The master broker’s study found rising optimism about growth across the market with the average broker predicting growth of 10% as confidence in the use of second charge loans builds.

Since the implementation of the Mortgage Credit Directive (MCD) in March, 59% of brokers say they have seen a rise in applications for second charge loans with 12% saying they have seen a substantial increase.

49% of brokers say that second charge loans have now become more important to their business due to the new regulations.

The successful implementation which has already increased consumer protection and led to faster completion times has made 59% of brokers more likely to consider a second charge for customers who need to raise capital.

40% of brokers who have seen an increase in second charge loan applications believe that greater customer protection through increased regulation is the key driver of this growth. This is followed by the access to larger loan sizes (39%), those who have been declined for a mortgage (37%), affordability criteria (35%) and second charges offering more flexibility for borrowers with more complex circumstances (34%).
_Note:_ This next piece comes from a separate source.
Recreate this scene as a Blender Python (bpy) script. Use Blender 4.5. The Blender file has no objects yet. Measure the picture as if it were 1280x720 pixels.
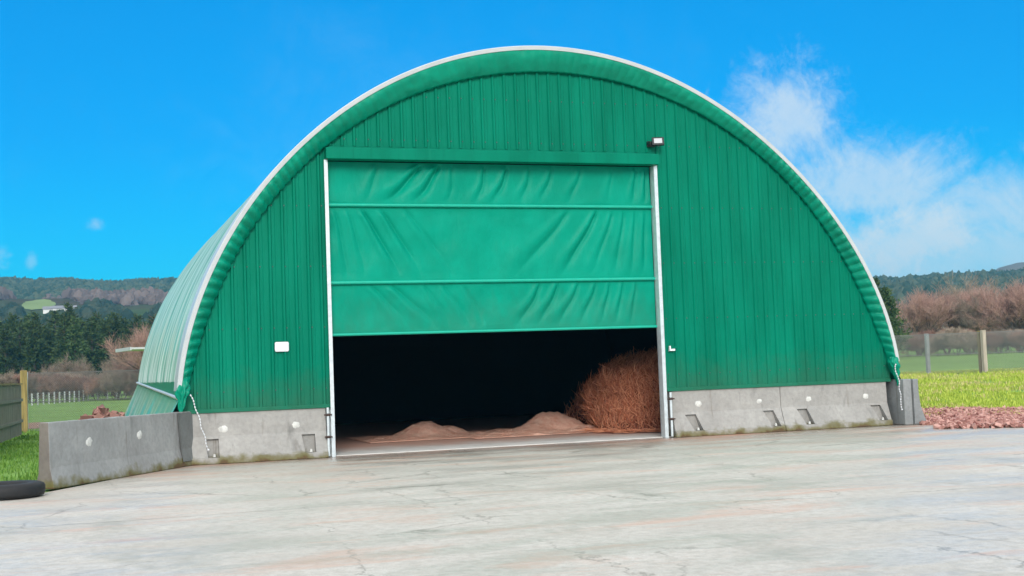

Marie Grundy, managing director of V Loans, said: “The second charge lending sector has been subject to unprecedented regulatory change in last six months. We believe the sector post MCD is moving in the right direction.

“However, whilst the rules for first and second charges have been aligned, the processes are fundamentally different. The value of the support that can be provided by master broker firms, both in terms of providing extensive research of the market and access to experienced processors to ensure applications reach completion stage cannot be underestimated.”